The other gospels record for this Triumphal Entry the fact that the people spread garments and palm branches down on the road, while Luke only records the crowd laying garments. Palm branches are omitted. Now, why is that? Notice too, there is a progression between the disciples laying garments on the donkey colt and the crowd laying garments on the road. This is an extreme mark of respect. To take your robe and outer garments off and spread them in front of the donkey for it to walk over, is making a HUGE statement. Not only that, but the verb here indicates continual action. I picture it as Jesus approaches each section of the crowd, they lay their garments down and pick them up again after the donkey has trodden over them. But it could also mean that the robes laid before it, were then picked up after it passed over them and laid again further ahead. Either way, there is a continuous line of garments in front of the donkey bearing Jesus. 

 

We will extend our look at the Triumphal Entry as we follow the procession into the city.

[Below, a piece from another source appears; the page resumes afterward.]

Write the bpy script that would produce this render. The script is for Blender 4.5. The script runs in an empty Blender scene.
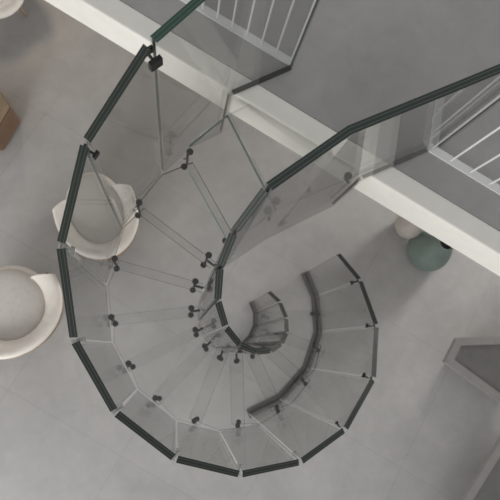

But as we do, pay careful attention to what Luke is doing with the story.  

 

 

The world is hungry for humble people with absolute confidence in God. Obedience, not ego, is the source of true confidence.  Rick Warren

 

Talent is God given. Be humble. Fame is man-given. Be grateful. Conceit is self-given. Be careful.  John Wooden

 

Be humble or you’ll stumble.  Rick Warren

 

If you think being meek is weak then trying being meek for a week.